Mishnah Sanhedrin 8:7
1 א
משנה מסכת סנהדרין פרק ח:ז
2ב
ואלו הן שמצילין אותן בנפשן הרודף אחר חבירו להרגו אחר הזכור ואחר הנערה המאורסה אבל הרודף אחר בהמה והמחלל את השבת והעובד ע"ז אין מצילין אותן בנפשן
The following must be saved [some say: from sinning] even at the cost of their lives: he who pursues after his neighbor to slay him or after a male or a betrothed maiden [for forced sexual intercourse] but he who pursues after an animal [for copulation], or would desecrate the Sabbath, or commit idolotry, must not be saved [from sinning] at the cost of his life. [Translation by Rabbi Steve Greenberg]
3 ג

Suggested Discussion Questions:

1. What is the difference between the first group of cases where we do kill the pursuer if necessary and the second where we do not?
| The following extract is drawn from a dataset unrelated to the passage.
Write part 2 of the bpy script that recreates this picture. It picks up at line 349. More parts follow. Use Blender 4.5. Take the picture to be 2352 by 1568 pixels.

2. The mishnah can be read as does Rashi that we save a person from sinning by preventing him from accomplishing murder or rape, even at the cost of his life. However, the Gemara suggests that we kill the pursuer in order to protect his intended victim. The Rambam translates the first line thus: These are [the victims] whom we save at the cost of their pursuer's lives. Which of these two

readings do you find most convincing?

3. Harm is a central concern when it comes to the rape of a married woman and a man. However, harm is framed in a social context. The law would not permit killing a man who is pursuing after an unmarried woman who is not prohibited to him biblically. The rape of a single woman while horrible enough, is not a serious enough social concern to take the life of the pursuer. Consequently, it is the social harm to the victim accomplished by male rape and not the personal psychological or physical harm that the framers of this rule had in mind. That is why a male pursuing a boy under the age of nine cannot be killed. While murder is obvious harm, the harm of rape is thought to be embedded in social context. How might this impact our thinking regarding the overall prohibition of male sexual relations?